I am willing to distinguish a difference between fraud as a colloquial definition and fraud as a legal definition, and that this SPLC scumbaggery is "colloquial fraud" but not "legal fraud." I believe I've already attempted to point that out.
It will take a great deal of convincing and actual evidence to convince me this is any different than the Trump fraud case, other than one taking place in Alabama and one taking place in New York. He recorded money spent under the wrong heading! HOW IS THIS DIFFERENT?
The law matters for the law.
The law does not matter for the Good, the True, and the Beautiful. One hopes that they align often, but the law has a tendency to fall short to account for human fallibility and the variety of experiences, among other things.
My thoughts matter for this conversation regarding the SPLC being a bunch of hateful partisans committing bad behavior that is not necessarily illegal. That is separate from it being good, moral, or anything else.

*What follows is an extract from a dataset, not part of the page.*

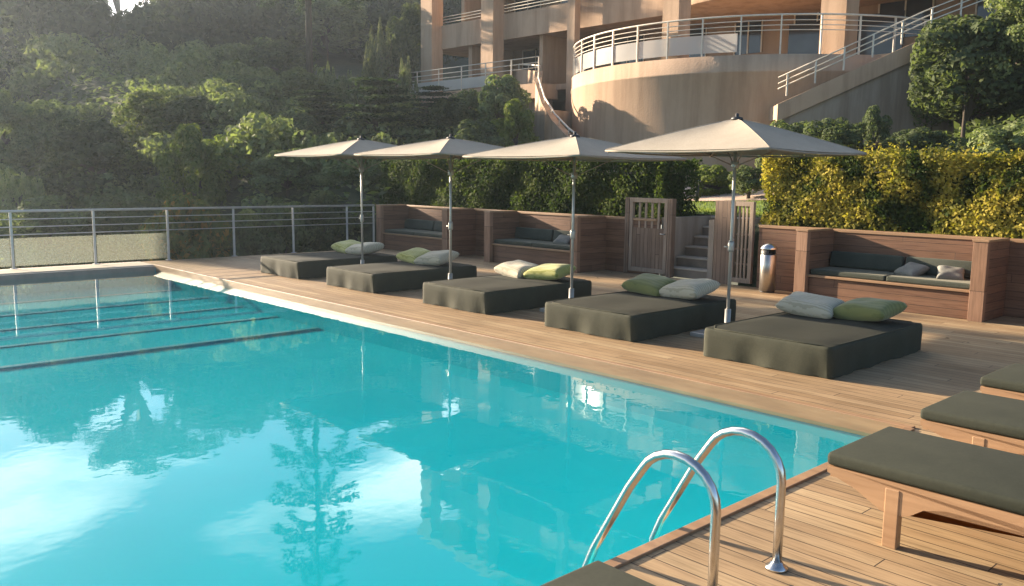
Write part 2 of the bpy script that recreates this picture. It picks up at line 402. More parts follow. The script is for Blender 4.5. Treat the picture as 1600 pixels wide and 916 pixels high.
xs = np.unique(np.concatenate([np.linspace(-600, -60, 10), np.arange(-60, 12, 2.), np.arange(12, 40, .6), [12.62, 12.7, 12.8, 12.94, 13.05], np.arange(40, 90, 2.), np.linspace(90, 600, 8)]))
ys = np.unique(np.concatenate([np.linspace(-600, -40, 8), np.arange(-40, 17, 2.), np.arange(17, 30, .5), [18.02, 18.2, 18.38], np.arange(30, 110, 2.), np.linspace(110, 600, 8)]))
X, Y = np.meshgrid(xs, ys); Z = terrain(X, Y)
nx, ny = len(xs), len(ys)
V = np.stack([X.ravel(), Y.ravel(), Z.ravel()], 1).tolist()
F = [(j*nx+i, j*nx+i+1, (j+1)*nx+i+1, (j+1)*nx+i) for j in range(ny-1) for i in range(nx-1)]
# cut the stairwell out of the bank behind the gate
def keep(f):
    cx_ = sum(V[i][0] for i in f)/4; cy_ = sum(V[i][1] for i in f)/4
    return not (12.75 < cx_ < 14.5 and 8.55 < cy_ < 9.7)
tag(obj_from('ground', V, [f for f in F if keep(f)], M_ground, smooth=True), kind='structure')

# ------------------------------------------------------------------ pool and deck
PX, PN, PF, PL = 6.35, 2.47, 16.7, -7.0       # long edge x, near edge y, far edge y, left edge x
d = MB()
d.box((-12.5, -12.5, -.05), (12.8, PN, 0)); d.box((PX, PN+.0005, -.05), (12.8, PF+.85, 0)); d.box((-12.5, PN+.0005, -.05), (PL, PF, 0))
tag(d.build('deck', M_deck), kind='structure')
tag(MB().box((-12.5, PF+.1, -.05), (PX-.001, PF+.85, .006)).build('stone_edge_path', M_stone), kind='structure')
c = MB()
c.box((PX-.02, PN-.03, -.13), (PX+.05, PF+.1, .014), .004); c.box((PL, PN-.055, -.13), (PX-.022, PN+.015, .014), .004)
tag(c.build('pool_coping', M_fascia), kind='structure')
tag(MB().box((PL, PF-.0, -.22), (PX-.022, PF+.095, -.012), .008).build('pool_far_coping', M_coping), kind='structure')
DP = -.42
p = MB()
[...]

I gotta say "novel legal theories" that leapfrog the need to prove an underlying felony does feel like corrupting a case. Anyways...
No, I do not want the legal system to be corrupt or unfair (any more than it already is by human nature). I do not assume that because the SPLC will likely win the case, that the law is corrupt. I am trying to distinguish between two different concepts of fraud and goodness, though I probably failed at making that sufficiently clear at the beginning of this exchange. Mea culpa.
What the SPLC did may be legal, it may not be fraud under the law, I still believe it to be bad behavior. Is this really so hard to understand? Is this distinction so impossible?
Abortion is legal. I think it's bad. I also think that there are situations where it is the least-worst option. I am unwilling to conflate "least-worst" with "actively good." Something being legal does not make it a good thing. Is this so difficult a concept?